» **The exercise**
Collect all lines from the records below that include the word "wide".

┄┄┄┄┄┄┄┄┄┄

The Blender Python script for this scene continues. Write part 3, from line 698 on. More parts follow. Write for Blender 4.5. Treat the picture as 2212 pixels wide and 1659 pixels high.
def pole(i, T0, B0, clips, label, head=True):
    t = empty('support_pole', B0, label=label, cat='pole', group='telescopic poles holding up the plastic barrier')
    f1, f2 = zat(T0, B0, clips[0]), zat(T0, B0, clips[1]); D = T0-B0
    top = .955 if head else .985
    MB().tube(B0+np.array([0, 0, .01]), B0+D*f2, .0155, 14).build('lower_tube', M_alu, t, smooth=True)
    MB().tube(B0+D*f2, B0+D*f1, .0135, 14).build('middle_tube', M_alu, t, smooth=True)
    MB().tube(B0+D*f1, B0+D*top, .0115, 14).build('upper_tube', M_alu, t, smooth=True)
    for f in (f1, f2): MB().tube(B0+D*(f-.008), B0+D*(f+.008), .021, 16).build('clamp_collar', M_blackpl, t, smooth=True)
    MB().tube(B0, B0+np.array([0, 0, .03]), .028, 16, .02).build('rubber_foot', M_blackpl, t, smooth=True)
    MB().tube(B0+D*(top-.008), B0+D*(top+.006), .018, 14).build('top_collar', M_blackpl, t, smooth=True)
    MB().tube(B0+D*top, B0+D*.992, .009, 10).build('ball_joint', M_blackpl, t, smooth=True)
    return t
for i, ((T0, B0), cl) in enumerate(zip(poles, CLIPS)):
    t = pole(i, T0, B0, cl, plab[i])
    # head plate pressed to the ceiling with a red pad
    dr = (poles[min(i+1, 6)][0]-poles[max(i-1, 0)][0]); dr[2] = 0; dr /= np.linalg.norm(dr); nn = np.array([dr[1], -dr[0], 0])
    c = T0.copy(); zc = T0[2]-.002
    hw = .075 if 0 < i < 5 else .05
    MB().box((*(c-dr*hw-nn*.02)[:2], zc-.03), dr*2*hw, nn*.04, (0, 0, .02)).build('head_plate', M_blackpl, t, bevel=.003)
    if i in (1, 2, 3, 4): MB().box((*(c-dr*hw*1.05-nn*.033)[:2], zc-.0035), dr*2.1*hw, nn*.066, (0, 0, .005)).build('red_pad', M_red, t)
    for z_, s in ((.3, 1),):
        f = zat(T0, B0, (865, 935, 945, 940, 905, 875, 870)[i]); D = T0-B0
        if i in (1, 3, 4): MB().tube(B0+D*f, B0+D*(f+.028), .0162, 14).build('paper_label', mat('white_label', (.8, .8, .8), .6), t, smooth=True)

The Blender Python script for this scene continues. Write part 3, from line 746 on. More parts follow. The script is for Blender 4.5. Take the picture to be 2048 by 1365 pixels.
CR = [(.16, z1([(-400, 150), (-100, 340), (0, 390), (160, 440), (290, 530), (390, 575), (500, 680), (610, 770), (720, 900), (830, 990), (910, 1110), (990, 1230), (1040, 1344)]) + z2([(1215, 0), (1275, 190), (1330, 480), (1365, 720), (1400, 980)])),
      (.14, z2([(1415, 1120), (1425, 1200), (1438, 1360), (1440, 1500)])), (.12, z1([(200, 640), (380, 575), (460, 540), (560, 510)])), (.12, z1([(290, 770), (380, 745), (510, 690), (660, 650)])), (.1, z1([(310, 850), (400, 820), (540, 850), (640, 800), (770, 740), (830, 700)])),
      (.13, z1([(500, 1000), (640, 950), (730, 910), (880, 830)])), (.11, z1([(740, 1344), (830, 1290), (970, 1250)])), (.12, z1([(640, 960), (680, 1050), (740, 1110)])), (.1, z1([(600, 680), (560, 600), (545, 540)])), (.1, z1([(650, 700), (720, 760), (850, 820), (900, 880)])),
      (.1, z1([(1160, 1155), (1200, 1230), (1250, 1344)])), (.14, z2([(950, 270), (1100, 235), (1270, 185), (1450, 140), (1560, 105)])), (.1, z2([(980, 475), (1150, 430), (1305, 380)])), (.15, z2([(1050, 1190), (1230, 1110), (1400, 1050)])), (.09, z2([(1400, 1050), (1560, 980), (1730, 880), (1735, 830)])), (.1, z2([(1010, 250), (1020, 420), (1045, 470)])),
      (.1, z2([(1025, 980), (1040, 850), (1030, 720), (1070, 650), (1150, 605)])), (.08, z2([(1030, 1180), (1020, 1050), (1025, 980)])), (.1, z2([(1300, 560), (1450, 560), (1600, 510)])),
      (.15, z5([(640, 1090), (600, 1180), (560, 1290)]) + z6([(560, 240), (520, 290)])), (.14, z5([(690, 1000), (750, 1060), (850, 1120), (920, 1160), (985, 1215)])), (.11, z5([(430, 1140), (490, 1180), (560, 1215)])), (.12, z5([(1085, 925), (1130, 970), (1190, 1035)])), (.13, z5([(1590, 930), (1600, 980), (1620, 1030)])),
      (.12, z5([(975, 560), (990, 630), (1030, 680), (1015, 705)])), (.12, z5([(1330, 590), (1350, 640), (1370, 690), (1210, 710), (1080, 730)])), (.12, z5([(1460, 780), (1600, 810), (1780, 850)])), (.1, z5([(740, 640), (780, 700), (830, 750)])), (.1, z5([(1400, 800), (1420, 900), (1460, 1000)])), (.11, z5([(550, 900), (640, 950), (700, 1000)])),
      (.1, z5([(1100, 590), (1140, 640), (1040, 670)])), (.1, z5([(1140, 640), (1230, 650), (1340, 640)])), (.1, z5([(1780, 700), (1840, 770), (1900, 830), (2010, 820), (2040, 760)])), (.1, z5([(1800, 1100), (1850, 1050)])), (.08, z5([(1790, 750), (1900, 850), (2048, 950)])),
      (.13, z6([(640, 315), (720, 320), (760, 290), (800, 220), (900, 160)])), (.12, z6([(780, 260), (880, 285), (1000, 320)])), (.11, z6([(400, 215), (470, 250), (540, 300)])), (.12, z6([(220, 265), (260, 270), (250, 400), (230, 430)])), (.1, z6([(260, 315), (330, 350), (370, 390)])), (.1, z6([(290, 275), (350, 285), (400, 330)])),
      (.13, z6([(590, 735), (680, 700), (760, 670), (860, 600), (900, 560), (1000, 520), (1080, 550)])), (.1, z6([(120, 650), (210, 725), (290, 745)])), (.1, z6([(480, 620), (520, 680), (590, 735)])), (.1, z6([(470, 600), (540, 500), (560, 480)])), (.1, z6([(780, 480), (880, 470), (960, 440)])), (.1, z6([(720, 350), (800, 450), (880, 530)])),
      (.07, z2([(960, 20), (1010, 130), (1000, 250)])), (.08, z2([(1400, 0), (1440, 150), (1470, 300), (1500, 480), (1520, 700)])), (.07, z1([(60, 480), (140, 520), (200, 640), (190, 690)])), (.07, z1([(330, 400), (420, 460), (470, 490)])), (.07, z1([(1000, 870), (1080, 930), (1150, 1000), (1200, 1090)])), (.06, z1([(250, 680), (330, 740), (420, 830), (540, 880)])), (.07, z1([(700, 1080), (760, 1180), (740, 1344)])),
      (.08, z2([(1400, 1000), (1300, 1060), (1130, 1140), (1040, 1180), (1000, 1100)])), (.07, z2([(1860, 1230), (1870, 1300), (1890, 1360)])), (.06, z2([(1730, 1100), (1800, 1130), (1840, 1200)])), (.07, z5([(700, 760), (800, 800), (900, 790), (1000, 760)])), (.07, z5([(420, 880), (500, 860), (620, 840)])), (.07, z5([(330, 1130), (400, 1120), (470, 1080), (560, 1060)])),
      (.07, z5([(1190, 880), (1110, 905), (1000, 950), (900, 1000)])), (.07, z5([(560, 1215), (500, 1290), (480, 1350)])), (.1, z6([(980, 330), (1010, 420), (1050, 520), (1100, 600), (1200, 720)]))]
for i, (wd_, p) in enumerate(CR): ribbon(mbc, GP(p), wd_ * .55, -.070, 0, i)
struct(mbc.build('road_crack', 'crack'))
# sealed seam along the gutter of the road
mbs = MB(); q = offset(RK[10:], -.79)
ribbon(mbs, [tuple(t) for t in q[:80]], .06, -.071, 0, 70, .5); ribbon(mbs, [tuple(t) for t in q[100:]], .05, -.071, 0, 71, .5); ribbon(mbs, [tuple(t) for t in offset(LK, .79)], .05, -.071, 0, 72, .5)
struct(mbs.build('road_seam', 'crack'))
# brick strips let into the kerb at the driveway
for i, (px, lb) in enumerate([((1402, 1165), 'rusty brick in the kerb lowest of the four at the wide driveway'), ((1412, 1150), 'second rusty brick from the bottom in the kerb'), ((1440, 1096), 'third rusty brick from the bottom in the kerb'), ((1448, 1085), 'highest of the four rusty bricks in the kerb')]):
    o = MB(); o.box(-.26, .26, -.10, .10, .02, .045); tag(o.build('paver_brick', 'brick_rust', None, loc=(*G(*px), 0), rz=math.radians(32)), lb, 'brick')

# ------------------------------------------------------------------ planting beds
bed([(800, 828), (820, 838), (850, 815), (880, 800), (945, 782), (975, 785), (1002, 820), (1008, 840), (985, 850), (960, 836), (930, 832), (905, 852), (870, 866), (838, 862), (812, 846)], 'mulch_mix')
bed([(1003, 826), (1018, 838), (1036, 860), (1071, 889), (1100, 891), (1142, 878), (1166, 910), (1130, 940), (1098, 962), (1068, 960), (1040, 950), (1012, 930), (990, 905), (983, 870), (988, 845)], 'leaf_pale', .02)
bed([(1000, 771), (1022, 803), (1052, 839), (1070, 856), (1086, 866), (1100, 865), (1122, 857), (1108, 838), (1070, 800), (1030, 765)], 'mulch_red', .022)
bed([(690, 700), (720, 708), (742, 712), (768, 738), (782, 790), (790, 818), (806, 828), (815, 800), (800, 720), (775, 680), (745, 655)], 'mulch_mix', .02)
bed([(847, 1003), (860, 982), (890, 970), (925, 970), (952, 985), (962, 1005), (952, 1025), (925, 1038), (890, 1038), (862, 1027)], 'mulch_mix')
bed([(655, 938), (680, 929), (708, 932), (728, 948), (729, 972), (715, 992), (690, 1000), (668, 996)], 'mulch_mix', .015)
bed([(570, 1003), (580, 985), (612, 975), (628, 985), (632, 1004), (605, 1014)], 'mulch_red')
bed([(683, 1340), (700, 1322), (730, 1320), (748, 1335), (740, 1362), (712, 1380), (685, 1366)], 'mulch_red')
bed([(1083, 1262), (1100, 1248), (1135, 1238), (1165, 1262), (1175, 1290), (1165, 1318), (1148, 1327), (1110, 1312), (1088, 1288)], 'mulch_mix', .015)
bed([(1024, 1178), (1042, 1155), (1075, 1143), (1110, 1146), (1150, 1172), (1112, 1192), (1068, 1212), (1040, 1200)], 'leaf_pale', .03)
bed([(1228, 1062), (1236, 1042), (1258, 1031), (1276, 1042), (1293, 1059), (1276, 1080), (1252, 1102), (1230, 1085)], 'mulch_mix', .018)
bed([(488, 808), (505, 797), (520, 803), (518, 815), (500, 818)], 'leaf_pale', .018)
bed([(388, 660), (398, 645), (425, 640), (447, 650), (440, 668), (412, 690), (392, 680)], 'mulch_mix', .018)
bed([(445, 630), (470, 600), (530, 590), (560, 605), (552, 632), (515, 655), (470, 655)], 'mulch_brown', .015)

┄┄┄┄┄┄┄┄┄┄

» **Expected output**
The Blender Python script for this scene continues. Write part 3, from line 698 on. More parts follow. Write for Blender 4.5. Treat the picture as 2212 pixels wide and 1659 pixels high.
for i, (px, lb) in enumerate([((1402, 1165), 'rusty brick in the kerb lowest of the four at the wide driveway'), ((1412, 1150), 'second rusty brick from the bottom in the kerb'), ((1440, 1096), 'third rusty brick from the bottom in the kerb'), ((1448, 1085), 'highest of the four rusty bricks in the kerb')]):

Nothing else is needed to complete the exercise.